In the movie Dangerous Minds there's a scene where a student goes to the principal to seek help, is turned away, and as a consequence dies.
Louanne Johnson You... What do you mean?
Mr. George Grandey I mean I sent him away.
Louanne Johnson  Why?
Mr. George Grandey Because he didn't knock, Miss Johnson.
Louanne Johnson Y Here we are. - Because he didn't knock?
Mr. George Grandey Yes, Miss Johnson. I'm trying to teach these children how to live in the world.

Yes, learning the day to day "learn how to live in the world" lessons are valuable. But not at the expense of other things. And I don't think it's an either or. You can correct a behavior in a way that doesn't shame a student or deny them of further help or cause them to shut down. Students are smart. They know and pick up on how we feel. And if policing is the focus in our classrooms, I can understand why students check out on the content.
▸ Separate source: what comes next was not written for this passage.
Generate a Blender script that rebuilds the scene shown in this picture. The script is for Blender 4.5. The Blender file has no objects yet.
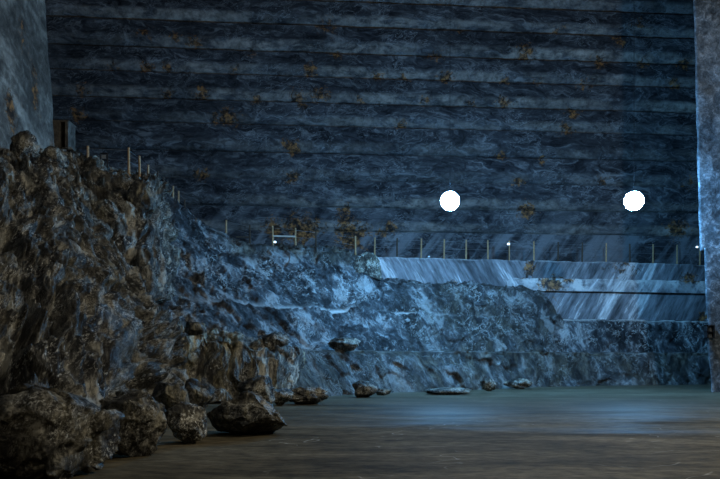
import bpy, bmesh, math, random
import numpy as np
from mathutils import Vector, Matrix
from mathutils.bvhtree import BVHTree

sc = bpy.context.scene
COL = sc.collection
F, HZ, CH = 700.0, 360.0, 1.6        # focal length (px), horizon row, eye height


def P(px, py, Y):
    return np.array([(px - 360.0) * Y / F, Y, CH + (HZ - py) * Y / F])


# ------------------------------------------------------------------ numpy noise
def _h(ix, iy, iz, s):
    with np.errstate(over='ignore'):
        h = (ix.astype(np.uint32) * np.uint32(374761393) + iy.astype(np.uint32) * np.uint32(668265263)
             + iz.astype(np.uint32) * np.uint32(2147483647 - 77) + np.uint32(s * 974711 % 4294967291))
        h = (h ^ (h >> np.uint32(13))) * np.uint32(1274126177)
        h = (h ^ (h >> np.uint32(16))) * np.uint32(2246822519)
        h = h ^ (h >> np.uint32(15))
    return h


def noise(p, s=0):
    p = np.asarray(p, float)
    i = np.floor(p).astype(np.int64)
    f = p - i
    w = f * f * f * (f * (f * 6 - 15) + 10)
    out = 0
    for dx in (0, 1):
        for dy in (0, 1):
            for dz in (0, 1):
                h = _h(i[..., 0] + dx, i[..., 1] + dy, i[..., 2] + dz, s)
                gx = (h & np.uint32(1023)) / 511.5 - 1
                gy = ((h >> np.uint32(10)) & np.uint32(1023)) / 511.5 - 1
                gz = ((h >> np.uint32(20)) & np.uint32(1023)) / 511.5 - 1
                d = gx * (f[..., 0] - dx) + gy * (f[..., 1] - dy) + gz * (f[..., 2] - dz)
                k = (w[..., 0] if dx else 1 - w[..., 0]) * (w[..., 1] if dy else 1 - w[..., 1]) * (w[..., 2] if dz else 1 - w[..., 2])
                out = out + d * k
    return out


def fbm(p, s=0, o=4, g=0.5):
    p = np.asarray(p, float)
    a, t = 1.0, 0
    for k in range(o):
        t = t + a * noise(p * 2 ** k + 17.3 * k, s + k)
        a *= g
    return t


def ridged(p, s=0, o=4, g=0.5):
    p = np.asarray(p, float)
    a, t = 1.0, 0
    for k in range(o):
        t = t + a * (1 - 2.2 * np.abs(noise(p * 2 ** k + 9.1 * k, s + k)))
        a *= g
    return t - 0.8


def worley(p, s=0):
    """distance to nearest cell point and a random tilt value of that cell"""
    p = np.asarray(p, float)
    i = np.floor(p).astype(np.int64)
    best = np.full(p.shape[:-1], 9.0)
    val = np.zeros(p.shape[:-1])
    for dx in (-1, 0, 1):
        for dy in (-1, 0, 1):
            for dz in (-1, 0, 1):
                c = i + np.array([dx, dy, dz])
                h = _h(c[..., 0], c[..., 1], c[..., 2], s)
                q = np.stack([(h & np.uint32(1023)) / 1023.0, ((h >> np.uint32(10)) & np.uint32(1023)) / 1023.0,
                              ((h >> np.uint32(20)) & np.uint32(1023)) / 1023.0], -1)
                r = p - (c + q)
                d = np.sqrt((r * r).sum(-1))
                g = q * 2 - 1
                v = (r * g[..., [1, 2, 0]]).sum(-1) * 1.2 + (g[..., 0])*0.35      # each cell is its own tilted facet
                m = d < best
                best = np.where(m, d, best)
                val = np.where(m, v, val)
    return best, val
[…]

The majority of students are good students. They want to learn, they want to be there. They want help. If they have an off day and snap, or get frustrated, most will change their behavior if it's pointed out to them. They're still learning.
But we also need support at the institutional level for the 1% that are a real issue, a real problem, a real concern. I'm not just talking about consequences and punishment but help. It needs to be clear in our classrooms and on our campuses that you cannot harass people. That you cannot treat professors like crap. Of course students should have recourse to deal with professors abusing authority. But more and more too I think that we need to also have policies in place that protect professors. And the TAs and adjuncts who more and more are the ones most likely to encounter these troubling situations. Campuses need to make sure that they are protecting the most vulnerable.
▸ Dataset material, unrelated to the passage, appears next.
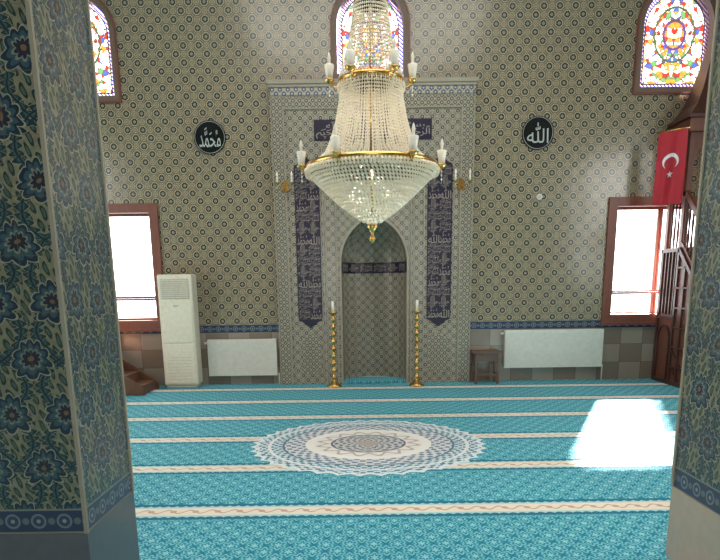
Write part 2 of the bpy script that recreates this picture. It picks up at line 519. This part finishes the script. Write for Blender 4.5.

Campuses need to have clear guidelines and consequences for treating professors with disrespect. There need to be protections for ALL professors (tenures, lecturers, adjuncts, TAs) against harassment, or threat of harm. No one entering a classroom to teach should be afraid- of what students will do, of things they can't teach for fear of reactions. At the very least teachers should not be afraid to enter their classrooms.
With that hindsight- if students who need mental health help get it, if professors can report it, provide resources, if professors are also then protected from dangerous students, if these things are reported (Clery stats be damned) then our campuses would be safer. Our students would be safer. We would be safer and our lives would be better. Campuses should stop worrying about how bad their crime stats look and start focusing more on how their campuses got that way and how to make them better.
Last week I was talking with someone who thought the Clery Act was only for reporting sexual assault stats. It does not.
The Jeanne Clery Act, a consumer protection law passed in 1990, requires all colleges and universities who receive federal funding to share information about crime on campus and their efforts to improve campus safety as well as inform the public of crime in or around campus.

There are ways to improve our campuses, our communities, and better serve our students.
But we have to be willing to speak up. We have to file reports. We have to follow through. We cannot afford to not be bothered.  Our lives and the lives of our students depends on it.